Progress in the synthesis and applications of N-rich carbon nitride (C3N5)-based catalysts in environmental and energy catalysis

Abstract

Photocatalytic processes have been at the forefront of environmental/energy catalysis due to its “green” property, which may play a crucial part in future carbon neutrality. N-rich polymer carbon nitride (C3N5) has emerged as a promising photocatalyst due to its efficient utilization of solar energy, and a wide variety of C3N5-based catalysts thus are developed for addressing the environmental pollution and energy crisis. However, current studies still need to be deepened, broadened, and updated. This review intends to comprehensively summarize the latest research progress of C3N5-based catalysts, especially focusing on their modulation strategies, environmental applications, and energy applications, which may offer some insights and references in developing better C3N5-based catalysts for environmental/energy catalysis.
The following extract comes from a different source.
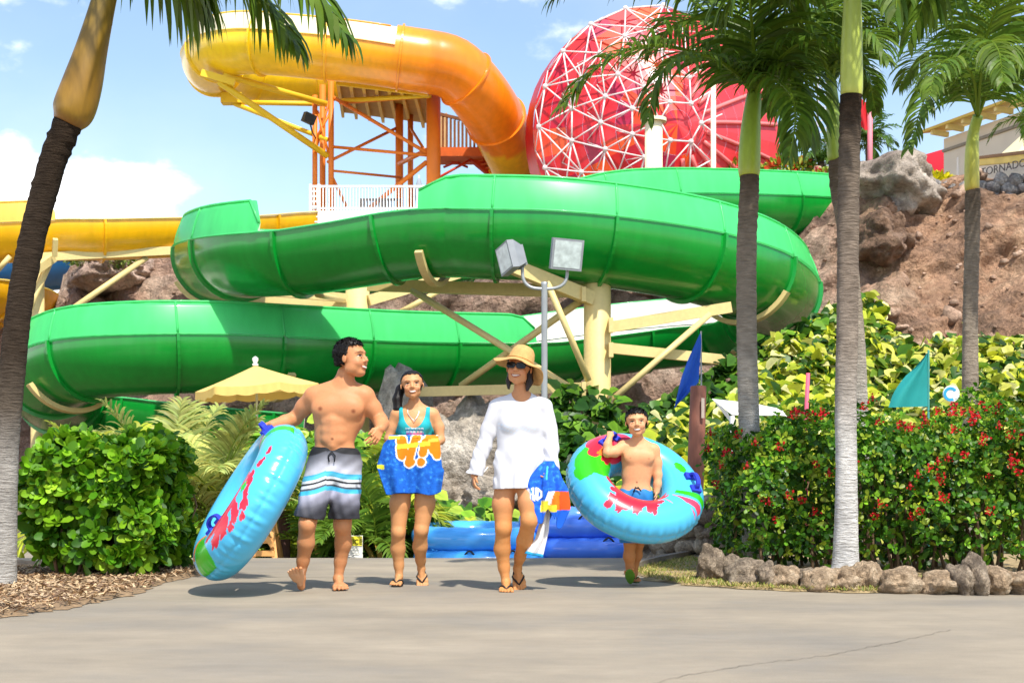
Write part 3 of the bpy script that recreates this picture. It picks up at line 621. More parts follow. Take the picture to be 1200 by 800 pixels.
# ---------- slide tower ----------
def og2(t): a, b_ = np.array(lin('e8a81c')), np.array(lin('e0701a')); return a + (b_ - a) * t
ost = M('orange_steel', 'e07a1e', .5, .08, .8); yst = M('yellow_steel', 'ecc62a', .5, .06, .8); dk = M('tower_deck', 'b78a34', .7, .12, 1, .2, 12)
b4 = P(440, 300, 56); tw = thing('slide_tower', tuple(b4), 'open orange steel tower with braced legs under the high tube slide', 'tower')
def leg(px, d, top, r, bot=300, mat=ost): mb = MB(); mb.tube([P(px, bot, d), P(px, top, d)], r, 14); mb.build('leg', mat, tw, True)
for px, d, top, r in ((369, 55, 112, .10), (378, 56.5, 100, .12), (388, 55, 92, .11), (468, 57.5, 118, .16), (481, 60, 135, .12)): leg(px, d, top, r)
leg(508, 54, 108, .27, 300)
for a, b_, r in (((388, 172, 55), (500, 182, 54), .06), ((388, 200, 55), (470, 208, 57), .05), ((390, 114, 55), (500, 179, 54), .07), ((384, 190, 55), (465, 150, 57.5), .06), ((388, 205, 55), (406, 242, 55.4), .06),
             ((372, 130, 55), (388, 192, 55), .05), ((388, 110, 55), (369, 180, 55.2), .05), ((398, 120, 55), (506, 112, 54), .09), ((500, 190, 54), (434, 243, 55), .09), ((468, 192, 57), (500, 176, 54), .09), ((481, 150, 60), (500, 180, 56), .06), ((369, 165, 55), (388, 130, 55), .05)):
    pipe(tw, 'brace', a, b_, r, ost)
for a, b_, r in (((256, 96, 52.5), (384, 183, 55), .12), ((262, 88, 52.5), (382, 122, 55), .12), ((272, 120, 56), (384, 122, 56), .10), ((275, 122, 56), (384, 164, 55), .09), ((400, 118, 55), (505, 112, 53.5), .09)):
    pipe(tw, 'strut', a, b_, r, yst)
MB().bar(P(236, 86, 52.4), P(275, 98, 52.6), .3, .25).build('saddle', yst, tw); MB().bar(P(260, 116, 56), P(284, 116, 56), .5, .4).build('saddle', yst, tw)
mb = MB(); mb.prism([P(396, 92, 53), P(500, 104, 53), P(512, 146, 62), P(402, 132, 62)], (0, 0, .25)); mb.build('deck', dk, tw)
mb = MB()
for k in range(8):
    t = k / 7; a = P(396 + 104 * t, 93 + 12 * t, 53); c = P(402 + 110 * t, 133 + 14 * t, 62); mb.bar(a - Vector((0, 0, .08)), c - Vector((0, 0, .08)), .12, .22)
mb.build('joist', M('deck_joist', 'd6b04a', .6, .1), tw)
mb = MB(); mb.bar(P(396, 92, 52.9), P(502, 105, 52.9), .12, .5); mb.build('fascia', yst, tw)
st = thing('stair_landing', tuple(P(540, 210, 57)), 'orange stair flight and slatted landing beside the falling tube slide', 'stairs')
mb = MB(); mb.bar(P(515, 183, 57), P(566, 183, 57), 1.6, .35); mb.build('landing', M('orange_deck', 'c85a16', .6, .1), st)
wd = M('brown_wood', '7a4a26', .8, .2, 3); mb = MB()
for k in range(11): mb.bar(P(519 + 4.6 * k, 180, 56.3), P(519 + 4.6 * k, 137 + 1.2 * k, 56.3), .09, .06)
mb.bar(P(516, 134, 56.3), P(566, 146, 56.3), .1, .12); mb.bar(P(516, 178, 56.3), P(566, 178, 56.3), .1, .12); mb.build('railing', wd, st)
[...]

The main contents includes the modulation strategies (e.g., molecular structural control, heterojunction construction, elemental doping, and morphological control), environmental applications (e.g., air purification, and water treatment), energy applications (e.g., H2 evolution, H2O2 reduction, CO2 reduction, and ammonia synthesis), combined systems including the photocatalysis and other catalytic processes (e.g., electrocatalysis, piezocatalysis, and PMS AOPs) for energy/environmental applications, other non-photocatalytic applications (e.g., adsorption, electrocatalysis, and piezocatalysis), and the summary and possible directions.